Why Jack Leiter's first MLB pitch was historic
The story of baseball is littered with notable and, in some cases, legendary father-son duos who got the opportunity to play the game they love at the highest level.
The Leiter family now has two such pairings, putting it at the center of some never-before-seen history.
On Thursday, Rangers right-handed starter Jack Leiter, the son of two-time All-Star Al Leiter, made his MLB debut against the Tigers.
So, when Jack dealt his first pitch at Comerica Park, he made Al and Mark the first MLB brothers to each have a son who made it to The Show.
This is the Leiter family business. It's basically the only one Jack, the No. 2 pick in the 2021 MLB Draft, has known.
"My mom told me that in pre-school I asked one of my classmates what team his dad played for because I just thought everybody played baseball," he said Wednesday.
The youngest Leiter’s debut will come 40 years after his father was drafted in the second round by the Yankees. Al made his first big league appearance in 1987 at just 21 years old. Although injuries hampered him throughout the early stages of his career, he soon became one of the game’s most dependable starters. The only southpaw of the four Leiter hurlers, Al averaged 191 innings per season from 1995-2004 and finished his career with 162 wins and nearly 2,400 innings under his belt. His career ended where it began -- with the Yankees -- in 2005, when Jack was 5 years old.
A two-time World Series champion, Al has a pitching career that is packed with big moments on the mound. He pitched for the Blue Jays in their Fall Classic-clinching Game 6 victory over the Phillies in 1993. He authored the first no-hitter in Marlins franchise history in 1996. After earning his second All-Star nod, he helped lead the Mets to the National League pennant in 2000.

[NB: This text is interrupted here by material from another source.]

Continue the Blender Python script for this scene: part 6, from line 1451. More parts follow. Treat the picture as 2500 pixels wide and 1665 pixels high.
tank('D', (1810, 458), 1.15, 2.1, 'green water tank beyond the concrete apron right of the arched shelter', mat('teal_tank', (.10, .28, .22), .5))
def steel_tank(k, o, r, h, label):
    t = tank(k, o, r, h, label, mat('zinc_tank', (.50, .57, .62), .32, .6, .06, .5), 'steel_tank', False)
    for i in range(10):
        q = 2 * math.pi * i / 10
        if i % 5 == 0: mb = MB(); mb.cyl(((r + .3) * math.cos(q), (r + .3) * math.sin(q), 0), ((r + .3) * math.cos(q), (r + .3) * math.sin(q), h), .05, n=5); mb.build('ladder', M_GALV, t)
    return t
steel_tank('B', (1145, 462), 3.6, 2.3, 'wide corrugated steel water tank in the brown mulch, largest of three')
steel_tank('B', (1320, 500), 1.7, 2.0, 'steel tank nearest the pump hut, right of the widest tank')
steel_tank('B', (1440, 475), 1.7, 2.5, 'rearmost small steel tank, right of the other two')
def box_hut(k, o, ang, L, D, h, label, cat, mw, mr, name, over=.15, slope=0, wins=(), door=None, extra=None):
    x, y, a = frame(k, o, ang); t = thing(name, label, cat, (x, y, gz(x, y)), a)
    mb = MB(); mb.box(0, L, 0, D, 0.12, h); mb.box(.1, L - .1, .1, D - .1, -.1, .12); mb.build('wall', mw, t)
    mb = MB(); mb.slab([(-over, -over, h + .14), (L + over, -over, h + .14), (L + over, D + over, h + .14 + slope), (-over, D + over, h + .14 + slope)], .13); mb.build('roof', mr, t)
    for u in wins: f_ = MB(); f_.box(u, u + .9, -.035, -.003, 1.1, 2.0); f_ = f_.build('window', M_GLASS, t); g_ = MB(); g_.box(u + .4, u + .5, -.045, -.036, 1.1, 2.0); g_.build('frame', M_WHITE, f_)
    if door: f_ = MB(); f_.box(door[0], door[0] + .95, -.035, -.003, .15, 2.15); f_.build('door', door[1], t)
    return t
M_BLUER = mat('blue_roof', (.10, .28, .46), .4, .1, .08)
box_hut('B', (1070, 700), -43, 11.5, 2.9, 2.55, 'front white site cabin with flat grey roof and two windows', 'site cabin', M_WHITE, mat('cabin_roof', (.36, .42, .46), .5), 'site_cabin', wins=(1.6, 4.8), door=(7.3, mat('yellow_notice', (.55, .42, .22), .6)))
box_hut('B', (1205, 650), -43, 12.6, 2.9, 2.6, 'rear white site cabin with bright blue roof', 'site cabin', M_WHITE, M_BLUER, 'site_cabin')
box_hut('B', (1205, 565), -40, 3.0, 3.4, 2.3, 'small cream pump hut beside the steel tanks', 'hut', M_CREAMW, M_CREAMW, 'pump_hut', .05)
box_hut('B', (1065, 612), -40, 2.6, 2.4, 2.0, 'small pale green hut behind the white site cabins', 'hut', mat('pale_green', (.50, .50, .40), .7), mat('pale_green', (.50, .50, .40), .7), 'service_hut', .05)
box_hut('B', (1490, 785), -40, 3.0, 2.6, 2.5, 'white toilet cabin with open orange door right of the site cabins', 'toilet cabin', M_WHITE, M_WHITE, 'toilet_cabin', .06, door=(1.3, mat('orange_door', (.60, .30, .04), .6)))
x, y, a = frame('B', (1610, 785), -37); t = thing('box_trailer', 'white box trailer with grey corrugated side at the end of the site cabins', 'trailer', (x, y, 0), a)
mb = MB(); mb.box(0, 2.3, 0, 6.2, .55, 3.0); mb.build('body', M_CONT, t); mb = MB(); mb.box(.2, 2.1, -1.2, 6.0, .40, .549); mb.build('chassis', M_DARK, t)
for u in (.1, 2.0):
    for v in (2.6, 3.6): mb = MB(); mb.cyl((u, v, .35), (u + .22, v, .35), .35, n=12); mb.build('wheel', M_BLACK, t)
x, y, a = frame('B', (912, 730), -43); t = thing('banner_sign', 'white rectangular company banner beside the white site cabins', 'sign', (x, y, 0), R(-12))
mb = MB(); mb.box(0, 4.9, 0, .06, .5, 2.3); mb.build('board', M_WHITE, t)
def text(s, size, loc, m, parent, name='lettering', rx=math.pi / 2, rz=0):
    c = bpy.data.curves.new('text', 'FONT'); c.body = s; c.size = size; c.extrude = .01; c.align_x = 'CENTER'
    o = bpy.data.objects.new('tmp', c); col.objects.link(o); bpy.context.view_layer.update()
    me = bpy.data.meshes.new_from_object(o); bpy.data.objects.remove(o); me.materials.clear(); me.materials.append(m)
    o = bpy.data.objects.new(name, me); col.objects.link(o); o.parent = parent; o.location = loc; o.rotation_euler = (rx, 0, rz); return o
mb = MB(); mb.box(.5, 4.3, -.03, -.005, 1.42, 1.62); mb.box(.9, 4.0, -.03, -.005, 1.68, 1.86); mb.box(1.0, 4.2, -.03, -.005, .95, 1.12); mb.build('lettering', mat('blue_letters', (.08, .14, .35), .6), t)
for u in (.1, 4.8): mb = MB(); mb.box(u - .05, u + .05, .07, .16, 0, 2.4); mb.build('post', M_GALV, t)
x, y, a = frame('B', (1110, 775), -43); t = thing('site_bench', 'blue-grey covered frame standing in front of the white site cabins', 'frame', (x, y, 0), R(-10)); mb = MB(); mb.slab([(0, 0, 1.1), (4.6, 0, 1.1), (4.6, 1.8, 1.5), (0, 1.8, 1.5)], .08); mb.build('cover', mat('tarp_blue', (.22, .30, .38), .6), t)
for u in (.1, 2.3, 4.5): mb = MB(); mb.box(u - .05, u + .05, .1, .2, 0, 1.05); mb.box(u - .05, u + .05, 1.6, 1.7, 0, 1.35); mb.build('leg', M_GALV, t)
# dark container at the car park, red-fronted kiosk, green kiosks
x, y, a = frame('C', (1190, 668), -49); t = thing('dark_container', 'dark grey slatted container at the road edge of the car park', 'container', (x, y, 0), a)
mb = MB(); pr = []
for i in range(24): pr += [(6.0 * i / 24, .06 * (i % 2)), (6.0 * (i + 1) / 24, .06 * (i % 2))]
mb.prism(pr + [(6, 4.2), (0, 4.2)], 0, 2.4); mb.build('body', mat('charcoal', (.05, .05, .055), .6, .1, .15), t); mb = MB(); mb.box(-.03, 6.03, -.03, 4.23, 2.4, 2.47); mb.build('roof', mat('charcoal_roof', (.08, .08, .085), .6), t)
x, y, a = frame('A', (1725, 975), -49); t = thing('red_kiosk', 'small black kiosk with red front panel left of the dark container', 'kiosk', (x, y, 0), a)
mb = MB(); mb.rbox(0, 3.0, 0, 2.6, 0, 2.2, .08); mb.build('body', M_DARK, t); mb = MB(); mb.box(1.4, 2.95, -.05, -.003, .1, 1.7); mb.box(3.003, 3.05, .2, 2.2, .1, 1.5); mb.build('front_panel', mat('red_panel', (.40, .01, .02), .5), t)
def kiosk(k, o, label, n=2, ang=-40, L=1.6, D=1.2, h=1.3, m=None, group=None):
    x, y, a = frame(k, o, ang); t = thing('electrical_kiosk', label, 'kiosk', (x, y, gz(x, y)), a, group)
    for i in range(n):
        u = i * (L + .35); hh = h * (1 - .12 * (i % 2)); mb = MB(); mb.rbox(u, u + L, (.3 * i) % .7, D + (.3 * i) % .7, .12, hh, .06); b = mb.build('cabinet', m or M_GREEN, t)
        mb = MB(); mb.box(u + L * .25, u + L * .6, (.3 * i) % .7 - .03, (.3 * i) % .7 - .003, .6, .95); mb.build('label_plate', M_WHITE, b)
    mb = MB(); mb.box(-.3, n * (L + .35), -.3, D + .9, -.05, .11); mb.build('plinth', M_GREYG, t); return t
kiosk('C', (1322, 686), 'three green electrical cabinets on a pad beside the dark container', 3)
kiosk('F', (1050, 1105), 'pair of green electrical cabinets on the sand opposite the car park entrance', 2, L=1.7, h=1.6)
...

But there’s nothing quite like watching your son on the mound.
“It is nerve-racking,” Al said in 2019. “I have to admit watching my son do something that he loves is way harder and much worse, shall I say, than whatever I did.”

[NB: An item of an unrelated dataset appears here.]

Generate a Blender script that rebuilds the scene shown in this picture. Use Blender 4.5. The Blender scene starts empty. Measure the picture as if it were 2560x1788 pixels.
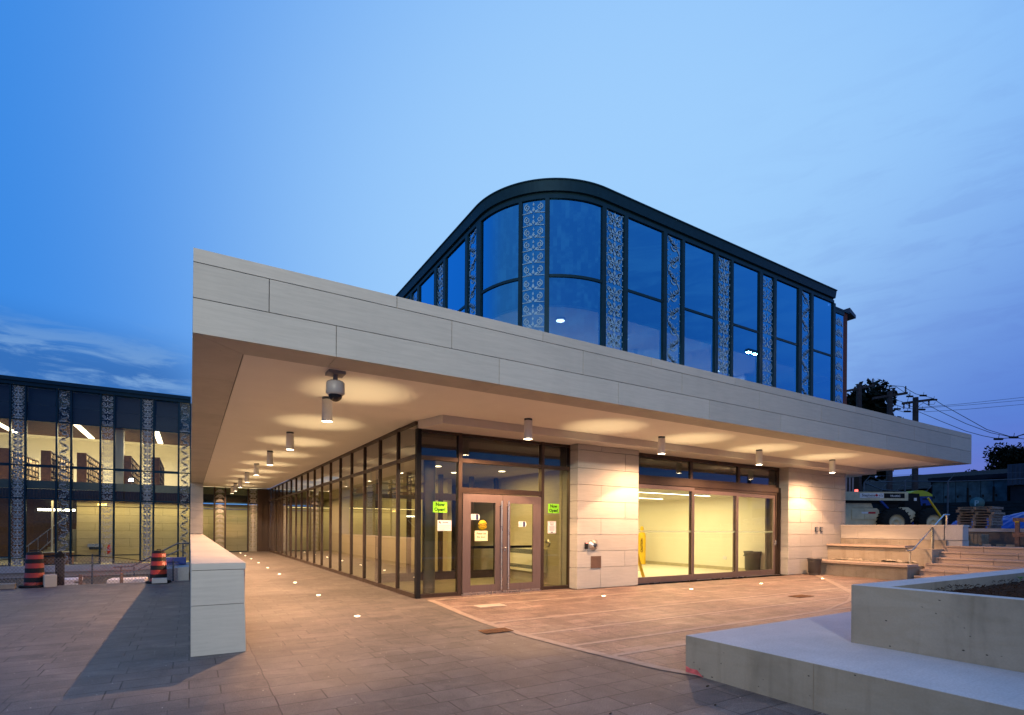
import bpy, math, random
from mathutils import Vector, Matrix
rnd = random.Random(7)
R = math.radians
scene = bpy.context.scene
col = scene.collection

# ------------------------------------------------------------------ camera
YAW, ROLL, FPX, HOR = R(31.265), R(0.401), 1325.99, 1320.206
Fv = Vector((math.sin(YAW), math.cos(YAW), 0)); Rv = Vector((math.cos(YAW), -math.sin(YAW), 0)); Uv = Vector((0, 0, 1))
R3 = Rv*math.cos(ROLL) + Uv*math.sin(ROLL); U3 = Uv*math.cos(ROLL) - Rv*math.sin(ROLL)
CAM = Vector((0, 0, 1.55))
cd = bpy.data.cameras.new('camera'); cam = bpy.data.objects.new('camera', cd); col.objects.link(cam)
m3 = Matrix((R3, U3, -Fv)).transposed(); cam.matrix_world = Matrix.Translation(CAM) @ m3.to_4x4()
cd.sensor_width = 36; cd.lens = FPX/2560*36; cd.shift_y = (HOR-894)/2560; cd.clip_end = 2000; cd.clip_start = .05
scene.camera = cam
def at(u, v, d):                                   # world point seen at photo pixel (2560 wide) at depth d
    return CAM + (Fv + R3*((u-1280)/FPX) + U3*((HOR-v)/FPX))*d

# ------------------------------------------------------------------ world: dusk sky
w = bpy.data.worlds.new('World'); scene.world = w; w.use_nodes = True
nt = w.node_tree; N = nt.nodes; L = nt.links; N.clear()
def nd(t, **k):
    n = N.new(t)
    for a, b in k.items(): setattr(n, a, b)
    return n
def math_n(op, a, b=None, c=None, clamp=False):
    n = nd('ShaderNodeMath', operation=op, use_clamp=clamp)
    for i, v in enumerate((a, b, c)):
        if v is None: continue
        if isinstance(v, (int, float)): n.inputs[i].default_value = v
        else: L.new(v, n.inputs[i])
    return n.outputs[0]
def dotdir(vec, d):
    n = nd('ShaderNodeVectorMath', operation='DOT_PRODUCT'); L.new(vec, n.inputs[0]); n.inputs[1].default_value = d
    return n.outputs['Value']
def mixc(f, a, b, mode='MIX'):
    n = nd('ShaderNodeMix', data_type='RGBA', blend_type=mode)
    if isinstance(f, (int, float)): n.inputs[0].default_value = f
    else: L.new(f, n.inputs[0])
    for i, v in ((6, a), (7, b)):
        if isinstance(v, tuple): n.inputs[i].default_value = (*v, 1)
        else: L.new(v, n.inputs[i])
    return n.outputs[2]
tc = nd('ShaderNodeTexCoord'); vec = tc.outputs['Generated']
el = dotdir(vec, (0, 0, 1))
fw = dotdir(vec, tuple(Fv)); rt = dotdir(vec, tuple(Rv))
def sstep(x, a, b):
    n = nd('ShaderNodeMapRange', interpolation_type='SMOOTHSTEP'); L.new(x, n.inputs[0])
    n.inputs[1].default_value = a; n.inputs[2].default_value = b
    return n.outputs[0]
# bright patch of dusk sky low and a little right of the camera axis
glowdir = (Fv*0.90 + Rv*0.20 + Uv*0.36).normalized()
gl = dotdir(vec, tuple(glowdir))
g1 = math_n('POWER', sstep(gl, 0.35, 1.0), 3.3)
base = mixc(sstep(el, .05, 0.75), (.12, .385, .92), (.075, .31, .87))
left = sstep(rt, 0.25, -0.75)
base = mixc(left, base, (.030, .235, .76))
front = mixc(math_n('MULTIPLY', g1, .95), base, (.36, .635, .985))
# lilac haze to the right, low
rlow = math_n('MULTIPLY', sstep(rt, 0.22, 0.70), sstep(el, 0.62, 0.06))
front = mixc(math_n('MULTIPLY', rlow, .93), front, (.060, .145, .60))
pink = math_n('MULTIPLY', sstep(rt, .5, .8), sstep(el, .17, .03))
front = mixc(math_n('MULTIPLY', pink, .75), front, (.25, .17, .56))
# cloud streaks
mp = nd('ShaderNodeMapping'); L.new(vec, mp.inputs[0]); mp.inputs['Scale'].default_value = (3.2, 3.2, 17); mp.inputs['Rotation'].default_value = (R(7), R(4), 0)
nz = nd('ShaderNodeTexNoise'); L.new(mp.outputs[0], nz.inputs['Vector']); nz.inputs['Scale'].default_value = 2.6; nz.inputs['Detail'].default_value = 7; nz.inputs['Roughness'].default_value = .62; nz.inputs['Distortion'].default_value = .5
cl = sstep(nz.outputs['Fac'], .44, .66)
lowl = math_n('MULTIPLY', sstep(rt, -.42, -.56), math_n('MULTIPLY', sstep(el, .31, .22), sstep(el, -.02, .1)))
front = mixc(math_n('MULTIPLY', lowl, .8), front, (.022, .125, .42))
front = mixc(math_n('MULTIPLY', math_n('MULTIPLY', lowl, cl), .75), front, (.21, .40, .72))
front = mixc(math_n('MULTIPLY', math_n('MULTIPLY', math_n('MULTIPLY', sstep(rt, .15, .6), sstep(el, .75, .3)), cl), .15), front, (.085, .15, .56))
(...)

Al was traded from the Yankees to the Blue Jays in April 1989, about 15 months before his older brother made his MLB debut with the Bronx Bombers. A fourth-round pick of the Orioles in 1983, Mark pitched for eight clubs over 11 seasons and recorded a 4.57 ERA through 1,184 1/3 frames.
Mark Jr. was born in 1991, ahead of his father’s second big league season. He broke in with the Phillies in 2017, four years after they drafted him in the 22nd round. But he really broke through with the Cubs in 2022 and compiled a 116 ERA+ over the past two seasons while making 104 appearances, mostly out of the bullpen. The 33-year-old has yet to give up an earned run across nine games (10 innings) this season.
“It's been a really great journey, but it's just like you and Dad always said -- you guys were still getting better into your late 30s,” Mark Jr. said to Uncle Al during an episode of MLB Central earlier this month.
It’s taken some time for Mark Leiter Jr. to make a name for himself in the Majors. Conversely, people all around the baseball world have known his cousin's name for a long time. Jack was one of the top high school prospects in the Class of 2019 and was often unhittable at Vanderbilt. To wit, he strung together 20 consecutive hitless innings over a three-start span in 2021 that included a 16-strikeout no-hitter against South Carolina.
His time in pro ball has had plenty of bumps; Jack finished with an ERA over 5.00 and a walk rate over 5.0 in 2022 and '23. But the 24-year-old has curtailed his penchant for issuing walks this season -- only three in 14 1/3 innings at Triple-A -- while leaning on his mid-to-high-90s fastball that’s foremost responsible for his 11.6 K/9 rate in the Minors. He struck out 10 batters and walked no one over six innings in his last start for the Round Rock Express on Friday.
He then learned Tuesday that he’ll be bringing that power four-seamer to the Majors. His first phone call upon hearing the news was to dad, of course.
“It was a long conversation,” Jack said, “and I was kind of blacked out. He said how proud he was, just reflecting on being a little kid in the backyard and all those special, special memories looking back of working hard from a young age. So, that was a special conversation, for sure.”